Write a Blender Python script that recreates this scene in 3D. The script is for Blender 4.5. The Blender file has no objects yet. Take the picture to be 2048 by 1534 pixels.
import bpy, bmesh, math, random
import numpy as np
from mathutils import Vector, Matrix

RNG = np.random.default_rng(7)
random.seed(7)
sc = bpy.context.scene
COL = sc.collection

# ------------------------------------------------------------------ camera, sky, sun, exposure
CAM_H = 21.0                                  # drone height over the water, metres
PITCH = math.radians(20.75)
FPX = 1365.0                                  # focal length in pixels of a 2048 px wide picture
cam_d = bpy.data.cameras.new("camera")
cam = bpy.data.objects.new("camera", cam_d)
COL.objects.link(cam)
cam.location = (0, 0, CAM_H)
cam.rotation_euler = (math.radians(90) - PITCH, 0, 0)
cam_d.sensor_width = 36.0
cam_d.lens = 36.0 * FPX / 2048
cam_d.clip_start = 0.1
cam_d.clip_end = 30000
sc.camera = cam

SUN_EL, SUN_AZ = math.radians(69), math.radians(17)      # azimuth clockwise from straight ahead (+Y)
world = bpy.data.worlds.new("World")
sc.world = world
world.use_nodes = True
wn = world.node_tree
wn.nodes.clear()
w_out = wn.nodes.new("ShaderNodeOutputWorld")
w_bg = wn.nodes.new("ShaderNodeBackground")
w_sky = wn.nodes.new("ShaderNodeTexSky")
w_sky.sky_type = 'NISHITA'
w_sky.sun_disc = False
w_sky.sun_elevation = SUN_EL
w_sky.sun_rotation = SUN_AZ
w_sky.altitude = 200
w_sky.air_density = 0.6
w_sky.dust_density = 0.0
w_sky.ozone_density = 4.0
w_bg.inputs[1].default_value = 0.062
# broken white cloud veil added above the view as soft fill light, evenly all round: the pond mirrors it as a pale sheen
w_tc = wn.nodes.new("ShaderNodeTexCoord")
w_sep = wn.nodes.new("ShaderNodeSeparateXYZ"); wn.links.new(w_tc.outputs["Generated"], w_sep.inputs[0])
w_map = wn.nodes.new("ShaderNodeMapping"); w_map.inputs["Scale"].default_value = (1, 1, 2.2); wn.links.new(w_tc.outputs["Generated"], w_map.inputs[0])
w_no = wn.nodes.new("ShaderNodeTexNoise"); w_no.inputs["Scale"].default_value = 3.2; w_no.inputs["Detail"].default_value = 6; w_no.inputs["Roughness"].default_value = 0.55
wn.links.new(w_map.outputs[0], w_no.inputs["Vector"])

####

**To be done:** Pull out each line holding the string "objects".

**Answer to this task:**
Write a Blender Python script that recreates this scene in 3D. The script is for Blender 4.5. The Blender file has no objects yet. Take the picture to be 2048 by 1534 pixels.
cam = bpy.data.objects.new("camera", cam_d)
COL.objects.link(cam)